Debt Extinguishment — Related Party

Let me turn to a second topic that also deals with a debt versus equity issue. Over the past year, the staff has received a couple inquiries related to early extinguishment of debt in non-troubled debt situations. These inquiries have focused on when the language in U.S. GAAP3, which states that "extinguishment transactions between related entities may be in essence capital transactions," should be applied to certain transactions.

To be clear, the staff has not formed any bright line views on these types of transactions and analyzes these questions individually on a specific facts and circumstances basis.

To illustrate one example and how we thought about the issue, consider the following fact pattern. A Company has non-convertible debt outstanding to a related party4 (An executive of the Company who is also a significant shareholder). Assume that at a later date the related party accepts an offer from the Company to exchange the debt for the Company's common stock. At the date of exchange, assume that the value of the common stock that was accepted by the related party was significantly lower than the carrying value of the Company's debt.

At issue is whether the Company's exchange of common stock for the debt held by the related party should be accounted for as an early extinguishment gain or as a capital contribution. As part of its considerations on this issue, the staff approached the analysis by asking the following questions (please note that this is not an exhaustive list):

  • What was the role of the related party in the transaction?

  • Why would the related party accept the Company's offer which resulted in the related party accepting common stock that was significantly lower in value than the carrying value of the debt?

  • Was the substance of the arrangement a forgiveness of debt that was owed to a related party?

Based on its analysis, which included the information provided in response to these questions, the staff believed the substance of the transaction was in essence a capital contribution from a related party. The staff believes that a full analysis is required in assessing the substance of these types of transactions. Accordingly, the staff would expect that registrants consider all of the facts and circumstances and related party relationships in a particular transaction when making its accounting assessment.

Allocation of Goodwill in a Partial Disposal

I would like to now change subjects and cover an accounting topic associated with long-lived assets. The issue is how an entity should allocate goodwill when it disposes of a portion of a reporting unit. One type of transaction that the staff has recently considered is a franchising arrangement. To illustrate this type of arrangement, assume that there is a transaction where a previously wholly-owned entity is franchised to a third party. As part of the arrangement, the franchisor receives upfront proceeds for the existing assets of the location from the franchisee and separately a franchise agreement is contemporaneously signed which requires the franchisee to make royalty payments at a market rate to the franchisor based on future sales volume.

The relevant accounting guidance5 requires that upon a partial disposal of a reporting unit, goodwill associated with that business shall be included in the carrying amount in determining the gain or loss on disposal. The amount of goodwill that should be included in the carrying value is based on the relative fair values of the business disposed of and the portion of the reporting unit that is retained.

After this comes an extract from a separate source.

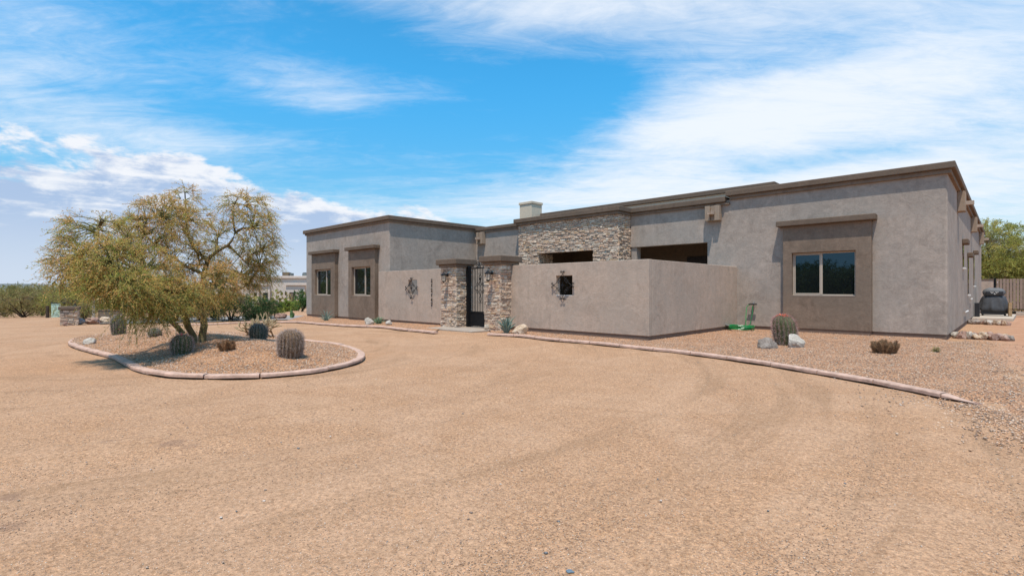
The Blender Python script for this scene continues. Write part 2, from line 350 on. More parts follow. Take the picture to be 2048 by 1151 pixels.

The question we addressed is how the value of the franchise agreement should be considered in the relative fair value calculation in determining how much goodwill should be allocated to the carrying value. Specifically, we were asked whether the value of the franchise arrangement should be included as part of the fair value of the business that was disposed of or part of the reporting unit that was retained.

Based on the facts provided in the consultation, the staff did not object to a Company including the value of the franchise agreement as part of the fair value that was retained. The staff believes that this interpretation of the guidance is an acceptable analysis of the applicable accounting guidance highlighted above.

Conclusion

That concludes my prepared remarks. I hope you enjoy the rest of the conference. Thank you.